2. He said he would eat a human
His exact words, back in February, were: "I wouldn't think twice about it if I had to." At least he's selfless, though: "If it was one of my sons and I, left in the jungle, I'd insist he ate me." Boak.
3. He made a whole bunch of celebrities drink their own pee
Mission Survive earlier this year saw Bear deciding to get celebs like Emilia Fox, Jamelia, Kelly Holmes and Mike Tindall knocking back their own urine - although they were at least given the luxury of boiling it first. Cue retching and spewing all over the place: and that was just in our living room.
4. He took the pee preoccupation to a whole new level with Michelle Rodriguez
The Fast & Furious star must have been relieved that she didn't have to drink her own urine... until she discovered that she had to eat a mouse stewed in it instead. "We'd better not let the broth go to waste," Bear said brightly afterwards, honking down Michelle's tepid wee.
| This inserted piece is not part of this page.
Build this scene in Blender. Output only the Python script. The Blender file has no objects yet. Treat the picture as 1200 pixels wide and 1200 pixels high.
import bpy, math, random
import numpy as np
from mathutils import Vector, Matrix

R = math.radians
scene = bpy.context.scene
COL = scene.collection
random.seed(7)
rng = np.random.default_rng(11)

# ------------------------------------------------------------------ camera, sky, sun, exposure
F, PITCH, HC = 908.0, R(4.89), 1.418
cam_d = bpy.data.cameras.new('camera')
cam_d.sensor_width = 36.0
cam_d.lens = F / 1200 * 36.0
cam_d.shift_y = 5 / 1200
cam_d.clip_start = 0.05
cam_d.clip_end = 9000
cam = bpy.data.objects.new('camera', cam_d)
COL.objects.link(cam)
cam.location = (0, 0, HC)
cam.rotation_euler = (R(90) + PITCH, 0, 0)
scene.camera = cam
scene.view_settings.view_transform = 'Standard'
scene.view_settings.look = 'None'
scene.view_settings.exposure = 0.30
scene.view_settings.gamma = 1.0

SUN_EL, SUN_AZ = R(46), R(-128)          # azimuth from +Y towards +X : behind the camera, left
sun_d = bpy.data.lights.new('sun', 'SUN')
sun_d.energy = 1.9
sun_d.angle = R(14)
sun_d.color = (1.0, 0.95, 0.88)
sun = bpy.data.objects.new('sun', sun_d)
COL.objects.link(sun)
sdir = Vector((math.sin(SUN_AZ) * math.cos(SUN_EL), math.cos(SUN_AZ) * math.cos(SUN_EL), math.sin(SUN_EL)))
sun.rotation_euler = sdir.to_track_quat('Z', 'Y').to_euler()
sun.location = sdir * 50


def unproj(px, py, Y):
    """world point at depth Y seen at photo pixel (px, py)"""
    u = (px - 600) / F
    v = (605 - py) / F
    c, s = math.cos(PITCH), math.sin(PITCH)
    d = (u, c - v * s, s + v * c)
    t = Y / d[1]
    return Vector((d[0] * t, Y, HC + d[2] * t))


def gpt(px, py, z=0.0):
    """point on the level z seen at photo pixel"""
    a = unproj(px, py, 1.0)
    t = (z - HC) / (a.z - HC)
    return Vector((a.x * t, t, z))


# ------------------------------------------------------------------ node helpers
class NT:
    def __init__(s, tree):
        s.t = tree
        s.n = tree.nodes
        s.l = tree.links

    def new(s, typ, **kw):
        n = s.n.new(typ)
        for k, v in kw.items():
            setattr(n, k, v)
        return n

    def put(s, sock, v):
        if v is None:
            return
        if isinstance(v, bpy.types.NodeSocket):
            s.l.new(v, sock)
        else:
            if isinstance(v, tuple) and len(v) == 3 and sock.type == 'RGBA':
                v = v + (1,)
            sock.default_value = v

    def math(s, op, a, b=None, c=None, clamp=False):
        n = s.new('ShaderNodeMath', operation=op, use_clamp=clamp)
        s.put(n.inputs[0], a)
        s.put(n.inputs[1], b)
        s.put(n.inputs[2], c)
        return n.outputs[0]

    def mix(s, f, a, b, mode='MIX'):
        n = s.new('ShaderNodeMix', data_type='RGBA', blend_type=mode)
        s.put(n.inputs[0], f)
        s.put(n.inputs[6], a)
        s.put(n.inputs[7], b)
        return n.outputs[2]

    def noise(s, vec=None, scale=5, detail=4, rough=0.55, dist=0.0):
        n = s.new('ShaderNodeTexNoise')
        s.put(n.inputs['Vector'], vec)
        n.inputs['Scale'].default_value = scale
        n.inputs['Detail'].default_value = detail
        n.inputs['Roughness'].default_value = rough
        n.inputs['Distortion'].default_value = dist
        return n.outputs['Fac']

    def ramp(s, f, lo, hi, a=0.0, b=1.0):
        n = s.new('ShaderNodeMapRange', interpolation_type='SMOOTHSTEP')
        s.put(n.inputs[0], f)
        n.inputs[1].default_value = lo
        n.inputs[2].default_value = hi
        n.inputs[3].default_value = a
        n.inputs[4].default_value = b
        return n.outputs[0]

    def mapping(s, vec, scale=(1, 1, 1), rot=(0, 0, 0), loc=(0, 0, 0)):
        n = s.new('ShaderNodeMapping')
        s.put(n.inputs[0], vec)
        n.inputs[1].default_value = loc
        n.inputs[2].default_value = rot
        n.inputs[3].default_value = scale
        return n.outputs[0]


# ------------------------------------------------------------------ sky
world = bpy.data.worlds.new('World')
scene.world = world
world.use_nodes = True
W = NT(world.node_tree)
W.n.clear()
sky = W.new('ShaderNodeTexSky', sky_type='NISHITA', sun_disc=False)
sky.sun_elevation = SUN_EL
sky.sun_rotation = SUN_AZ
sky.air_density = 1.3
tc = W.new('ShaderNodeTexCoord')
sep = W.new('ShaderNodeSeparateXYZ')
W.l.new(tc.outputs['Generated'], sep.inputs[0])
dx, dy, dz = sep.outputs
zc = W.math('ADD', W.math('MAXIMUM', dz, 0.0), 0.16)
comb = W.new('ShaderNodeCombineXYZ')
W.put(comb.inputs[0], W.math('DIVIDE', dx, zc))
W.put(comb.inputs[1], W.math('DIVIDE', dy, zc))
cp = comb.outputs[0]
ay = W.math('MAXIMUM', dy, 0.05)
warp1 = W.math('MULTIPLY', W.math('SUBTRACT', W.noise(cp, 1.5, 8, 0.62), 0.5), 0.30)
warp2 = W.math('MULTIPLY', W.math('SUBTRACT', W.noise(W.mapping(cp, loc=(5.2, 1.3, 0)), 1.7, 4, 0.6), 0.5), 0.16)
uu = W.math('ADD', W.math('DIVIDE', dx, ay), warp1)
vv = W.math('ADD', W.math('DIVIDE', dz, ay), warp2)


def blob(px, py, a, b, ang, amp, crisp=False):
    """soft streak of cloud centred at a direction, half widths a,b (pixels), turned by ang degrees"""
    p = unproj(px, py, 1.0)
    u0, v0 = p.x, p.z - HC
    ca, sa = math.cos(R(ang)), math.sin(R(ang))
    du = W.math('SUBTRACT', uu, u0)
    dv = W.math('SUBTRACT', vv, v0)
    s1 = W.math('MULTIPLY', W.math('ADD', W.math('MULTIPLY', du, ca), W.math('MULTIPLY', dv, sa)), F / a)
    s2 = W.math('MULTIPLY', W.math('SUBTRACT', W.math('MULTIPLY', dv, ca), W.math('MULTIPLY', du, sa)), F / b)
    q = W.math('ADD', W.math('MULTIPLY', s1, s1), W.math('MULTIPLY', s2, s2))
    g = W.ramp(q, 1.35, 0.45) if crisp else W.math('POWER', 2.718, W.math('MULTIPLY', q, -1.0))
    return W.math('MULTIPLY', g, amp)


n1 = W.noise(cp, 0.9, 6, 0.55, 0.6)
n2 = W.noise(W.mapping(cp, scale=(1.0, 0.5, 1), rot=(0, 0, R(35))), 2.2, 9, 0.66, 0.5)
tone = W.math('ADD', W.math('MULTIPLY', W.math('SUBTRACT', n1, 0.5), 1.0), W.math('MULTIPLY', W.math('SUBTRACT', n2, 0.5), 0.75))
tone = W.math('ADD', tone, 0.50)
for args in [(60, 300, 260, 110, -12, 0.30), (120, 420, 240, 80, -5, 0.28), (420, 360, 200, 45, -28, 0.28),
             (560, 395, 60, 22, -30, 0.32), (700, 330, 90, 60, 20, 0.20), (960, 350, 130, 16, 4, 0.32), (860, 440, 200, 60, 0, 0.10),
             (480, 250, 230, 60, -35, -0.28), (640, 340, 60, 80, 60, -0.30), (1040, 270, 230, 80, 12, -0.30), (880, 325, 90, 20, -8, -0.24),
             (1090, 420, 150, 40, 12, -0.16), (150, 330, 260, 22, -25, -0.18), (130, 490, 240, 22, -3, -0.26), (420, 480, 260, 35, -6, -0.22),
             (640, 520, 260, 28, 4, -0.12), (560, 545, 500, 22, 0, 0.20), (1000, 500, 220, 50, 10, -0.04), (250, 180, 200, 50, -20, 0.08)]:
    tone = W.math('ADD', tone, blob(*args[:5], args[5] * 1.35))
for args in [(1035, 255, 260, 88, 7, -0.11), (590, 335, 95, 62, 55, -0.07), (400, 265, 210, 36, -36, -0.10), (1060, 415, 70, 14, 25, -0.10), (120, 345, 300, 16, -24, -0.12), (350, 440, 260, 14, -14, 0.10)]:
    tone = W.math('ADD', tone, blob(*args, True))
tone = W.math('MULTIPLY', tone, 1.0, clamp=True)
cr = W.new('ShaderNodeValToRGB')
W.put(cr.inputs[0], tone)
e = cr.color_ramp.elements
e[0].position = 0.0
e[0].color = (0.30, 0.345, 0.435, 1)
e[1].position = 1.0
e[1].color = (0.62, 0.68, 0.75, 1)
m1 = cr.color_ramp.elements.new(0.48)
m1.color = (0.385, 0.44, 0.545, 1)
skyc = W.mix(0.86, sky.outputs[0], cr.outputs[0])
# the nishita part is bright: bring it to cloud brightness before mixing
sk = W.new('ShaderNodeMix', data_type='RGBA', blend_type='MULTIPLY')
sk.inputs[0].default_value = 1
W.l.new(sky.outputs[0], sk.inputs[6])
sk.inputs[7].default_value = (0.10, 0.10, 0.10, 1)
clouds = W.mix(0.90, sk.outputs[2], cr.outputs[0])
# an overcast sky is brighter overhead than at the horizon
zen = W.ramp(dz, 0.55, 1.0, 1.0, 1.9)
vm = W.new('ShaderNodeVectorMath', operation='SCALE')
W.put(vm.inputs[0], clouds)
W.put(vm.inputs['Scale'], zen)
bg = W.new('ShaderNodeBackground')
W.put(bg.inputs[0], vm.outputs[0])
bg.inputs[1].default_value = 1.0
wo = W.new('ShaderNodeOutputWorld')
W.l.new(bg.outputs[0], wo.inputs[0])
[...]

Is this what he's going to make President Obama do? To be fair, even Bear was disgusted by this one: "There's something about drinking someone else's..."
5. Since urine's not enough, he actually found a way to drink poo
This YouTube video is called "Bear drinks elephant dung juice" and now we don't think we want to exist in this world anymore. (This is something else Bear described as "a real last resort". Come on, man.)
6. He turned a dead seal into a wetsuit
There's not enough 'no' in the world. Bear has form, mind, as he also used a dead sheep as a sleeping bag. Cosy.
7. He gutted a camel so he could sleep inside it
And you thought the sheeping bag was bad? Bless. Bear also has experience of completely gutting a camel and then dragging the entrails a reasonable distance away so he can have a good night's sleep inside. Seriously, if someone doesn't get that bucket soon we're going to have a serious issue here. And, of course, he's drunk camel poo as well, because why the hell not?
8. He hid his wife's engagement ring in between his bum cheeks.
Speaking about his proposal on Piers Morgan's Life Stories, he revealed: "I was swimming with no clothes on. I pulled out the ring from my butt cheeks." At least this one has a happy ending: she said yes!
Now, if you'll excuse us, we need a nice lie down and a cup of tea.